Em inúmeras de suas partes, as conclusõos conduzidas pela Mesa corroboram aquela interpretação. Vamos a algums exemplos, que podem começar pelo desaparecimento, na Subcomissão de Bancos, dos documentos sobre a movimentação bancária do deputado José Carlos Aleluia. Este fato não podia passar sem providências enérgicas da Mesa, nem, muito menos, servir para a retirada de Aleluia da relação de cassações pedidas. Para o preparo do relatório parcial e do relatório final, a subcomissão e o relator-geral dispunham da gravação das notas taquigráficas do interrogatório de Aleluia. E ambas guardaram referências abundantes aos excessos financeiros inexplicados do deputado, documentalmente reconhecido como representante parlamentar mais de empreiteiras que do eleitorado.
O desinteresse por estes registros subsidiários foi fruto de pelo menos um outro: o desinteresse por medidas enérgicas para reparar com urgência e responsabilizar de imediato o zelador da documentação. Ou a Mesa evitou tais providências para proteger-se de eventual desgaste, ou o fez para proteger o zelador, deputado Benito Gama. As identidades do coordenador da subcomissão e do beneficiário do sumiço, porém, eram uma razão a mais para providências que afastassem possíveis suspeitas. Os dois são da Bahia, os dois são do PFL, Benito Gama é candidato a governador, Aleluia será um rico cabo-eleitooral.

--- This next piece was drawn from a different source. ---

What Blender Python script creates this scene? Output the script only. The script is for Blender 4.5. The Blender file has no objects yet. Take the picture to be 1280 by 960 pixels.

Entre as acusações a Ibsen Pinheiro, o relatório incluiu a sustação da CPI aprovada para investigar irregularidades já no Orçamento de 91. O ato foi considerado pelo relator como falta grave de decoro, lembrando até as consequências, ainda mais graves, para os cofres públicos. Mas, ou tal acusação a Ibsen Pinheiro é imprópria, ou teria que ser estendida ao co-autor da decisão, senador Mauro Benevides. Neste último caso, porém, já seriam outros 500 para a comissão, politicamente. E por aí vão as brechas deixadas pela CPI para a entrada das suas e das nossas frustrações.
Questionado sobre a meia salvação de José Luis Maia, José Carlos Vasconcellos, Aleluia e outros, o relator Roberto Magalhães não conseguiu mais do que uma resposta insegura e inconvincente. Antes de perder na confusa busca de um argumento, porém, o relator deu uma informação importante: "O que eu realmente achei é que devíamos continuar e aprofundar as investigações". E por que não exigiu, como é de direito e dever do relator, a prorrogação do prazo? A consequência do encerramento precipitado, que a informação de Magalhães confirma outra vez, foi a transferência de investigações para a Mesa, ou seja, para um órgão que não tem instrumentos regimentais e legais para adotar providências verdadeiramente investigatórias, como a quebra de sigilos bancários e fiscais.
A reparação da insuficiência deliberada da CPI está nas mãos do corregedor e do presidente da Câmara. O primeiro, deputado Fernando Lyra, tem as qualidades necessárias à tarefa, inclusive coragem sem aspas. O segundo, deputado Inocêncio de Oliveira, tem contrariado as expectativas sobre seu desempenho, até agora opondo-se a casuísmos e outras jogadas de conveniência. Pode ser, então, que o Congresso e o país sejam ressarcidos daquilo que a CPI não teve a coragem de lhes dar.